→ Problem details:
Give only the number of lines in the data that include the string "picture".

→ Data records:

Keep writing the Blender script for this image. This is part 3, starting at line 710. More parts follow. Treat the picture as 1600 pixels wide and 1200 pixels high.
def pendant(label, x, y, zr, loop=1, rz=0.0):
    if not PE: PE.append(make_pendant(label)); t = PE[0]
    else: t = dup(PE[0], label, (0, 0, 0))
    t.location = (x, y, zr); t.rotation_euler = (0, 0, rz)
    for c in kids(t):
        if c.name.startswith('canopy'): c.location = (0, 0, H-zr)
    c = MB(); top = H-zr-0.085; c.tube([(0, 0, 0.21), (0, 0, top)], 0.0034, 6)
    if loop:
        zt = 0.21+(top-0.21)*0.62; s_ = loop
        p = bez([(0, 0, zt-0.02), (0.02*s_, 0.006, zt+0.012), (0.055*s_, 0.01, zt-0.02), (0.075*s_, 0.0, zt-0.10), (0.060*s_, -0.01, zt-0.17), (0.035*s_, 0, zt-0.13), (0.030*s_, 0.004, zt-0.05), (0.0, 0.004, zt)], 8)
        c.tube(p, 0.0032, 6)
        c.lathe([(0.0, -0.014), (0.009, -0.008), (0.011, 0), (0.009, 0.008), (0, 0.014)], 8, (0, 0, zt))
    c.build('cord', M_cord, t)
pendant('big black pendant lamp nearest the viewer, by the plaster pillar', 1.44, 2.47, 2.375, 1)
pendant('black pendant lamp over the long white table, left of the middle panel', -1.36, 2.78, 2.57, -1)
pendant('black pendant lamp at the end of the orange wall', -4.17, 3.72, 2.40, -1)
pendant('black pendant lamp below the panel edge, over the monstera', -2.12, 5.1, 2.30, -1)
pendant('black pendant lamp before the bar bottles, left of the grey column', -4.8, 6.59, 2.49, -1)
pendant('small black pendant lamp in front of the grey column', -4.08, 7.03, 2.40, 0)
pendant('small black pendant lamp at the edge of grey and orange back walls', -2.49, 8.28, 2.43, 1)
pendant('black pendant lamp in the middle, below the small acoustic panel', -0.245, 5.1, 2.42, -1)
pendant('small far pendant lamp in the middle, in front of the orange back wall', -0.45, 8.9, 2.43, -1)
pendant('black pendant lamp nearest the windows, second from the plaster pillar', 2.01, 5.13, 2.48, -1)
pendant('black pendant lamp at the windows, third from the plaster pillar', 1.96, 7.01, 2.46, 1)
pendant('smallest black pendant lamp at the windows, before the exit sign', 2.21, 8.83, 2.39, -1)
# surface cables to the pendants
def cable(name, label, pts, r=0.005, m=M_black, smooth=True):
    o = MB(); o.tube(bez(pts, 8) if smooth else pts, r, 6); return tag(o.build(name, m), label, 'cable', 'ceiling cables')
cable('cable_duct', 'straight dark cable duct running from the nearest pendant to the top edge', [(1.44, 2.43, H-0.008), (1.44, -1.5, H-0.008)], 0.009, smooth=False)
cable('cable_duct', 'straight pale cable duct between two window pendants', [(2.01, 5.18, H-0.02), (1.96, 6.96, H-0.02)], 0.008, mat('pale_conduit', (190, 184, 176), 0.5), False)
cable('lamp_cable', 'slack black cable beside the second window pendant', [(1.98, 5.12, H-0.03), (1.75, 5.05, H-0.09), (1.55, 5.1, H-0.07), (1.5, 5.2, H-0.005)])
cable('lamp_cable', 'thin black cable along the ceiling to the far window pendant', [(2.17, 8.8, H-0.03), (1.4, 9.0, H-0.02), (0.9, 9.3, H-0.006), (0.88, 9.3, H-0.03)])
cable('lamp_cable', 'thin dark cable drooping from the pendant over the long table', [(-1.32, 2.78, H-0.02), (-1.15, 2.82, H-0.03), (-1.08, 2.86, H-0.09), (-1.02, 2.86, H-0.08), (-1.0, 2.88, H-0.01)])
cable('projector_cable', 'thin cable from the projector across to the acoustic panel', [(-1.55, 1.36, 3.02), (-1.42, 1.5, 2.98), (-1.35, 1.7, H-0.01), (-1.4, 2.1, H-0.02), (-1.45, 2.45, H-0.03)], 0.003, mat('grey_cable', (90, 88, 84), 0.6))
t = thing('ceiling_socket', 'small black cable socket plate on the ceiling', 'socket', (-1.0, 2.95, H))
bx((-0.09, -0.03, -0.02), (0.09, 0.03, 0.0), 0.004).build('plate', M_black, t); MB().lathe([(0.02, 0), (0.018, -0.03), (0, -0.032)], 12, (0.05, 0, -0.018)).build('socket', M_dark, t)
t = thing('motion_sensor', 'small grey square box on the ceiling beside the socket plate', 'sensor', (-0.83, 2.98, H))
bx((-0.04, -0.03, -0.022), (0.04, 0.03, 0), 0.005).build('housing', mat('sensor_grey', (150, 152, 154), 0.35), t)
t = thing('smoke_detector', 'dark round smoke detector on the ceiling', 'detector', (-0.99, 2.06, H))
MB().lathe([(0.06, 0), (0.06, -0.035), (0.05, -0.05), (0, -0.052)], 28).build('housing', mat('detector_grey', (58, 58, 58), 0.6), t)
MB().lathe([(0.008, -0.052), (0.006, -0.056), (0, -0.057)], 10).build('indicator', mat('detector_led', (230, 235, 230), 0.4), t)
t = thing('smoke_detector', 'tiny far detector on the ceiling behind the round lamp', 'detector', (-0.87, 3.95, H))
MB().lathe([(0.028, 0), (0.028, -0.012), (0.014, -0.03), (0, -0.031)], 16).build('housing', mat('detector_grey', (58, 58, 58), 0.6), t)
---
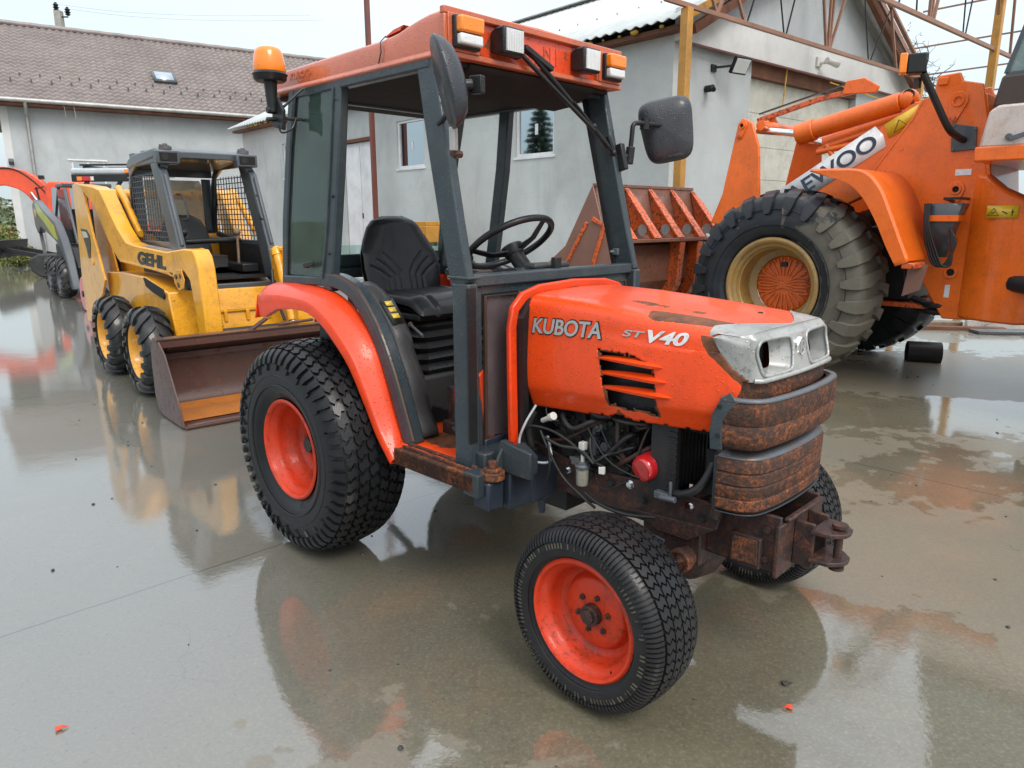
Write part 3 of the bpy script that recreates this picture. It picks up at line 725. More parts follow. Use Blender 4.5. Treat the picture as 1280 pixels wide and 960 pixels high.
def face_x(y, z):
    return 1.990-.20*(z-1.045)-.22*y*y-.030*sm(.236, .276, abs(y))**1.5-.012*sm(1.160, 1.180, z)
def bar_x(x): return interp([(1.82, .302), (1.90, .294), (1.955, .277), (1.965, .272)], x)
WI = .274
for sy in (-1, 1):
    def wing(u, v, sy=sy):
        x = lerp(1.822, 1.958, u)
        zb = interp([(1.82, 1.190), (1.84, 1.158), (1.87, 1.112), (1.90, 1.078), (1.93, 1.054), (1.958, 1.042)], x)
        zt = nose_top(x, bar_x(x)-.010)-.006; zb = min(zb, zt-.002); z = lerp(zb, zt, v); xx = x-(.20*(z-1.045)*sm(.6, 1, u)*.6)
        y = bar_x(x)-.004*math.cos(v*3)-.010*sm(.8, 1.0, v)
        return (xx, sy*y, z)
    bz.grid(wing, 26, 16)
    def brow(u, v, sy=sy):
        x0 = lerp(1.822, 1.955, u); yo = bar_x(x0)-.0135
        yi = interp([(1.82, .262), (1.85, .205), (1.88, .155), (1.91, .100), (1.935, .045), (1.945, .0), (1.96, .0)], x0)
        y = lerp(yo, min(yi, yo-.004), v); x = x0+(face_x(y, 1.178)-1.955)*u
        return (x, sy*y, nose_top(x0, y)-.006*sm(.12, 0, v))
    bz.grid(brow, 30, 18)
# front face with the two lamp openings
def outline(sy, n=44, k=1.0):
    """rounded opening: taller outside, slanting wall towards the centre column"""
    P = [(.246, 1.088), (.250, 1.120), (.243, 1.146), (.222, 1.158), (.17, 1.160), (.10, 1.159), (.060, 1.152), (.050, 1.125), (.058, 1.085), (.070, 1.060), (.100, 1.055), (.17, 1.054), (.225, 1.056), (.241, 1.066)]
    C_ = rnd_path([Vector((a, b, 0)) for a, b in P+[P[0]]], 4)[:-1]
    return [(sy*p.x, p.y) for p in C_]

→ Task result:
2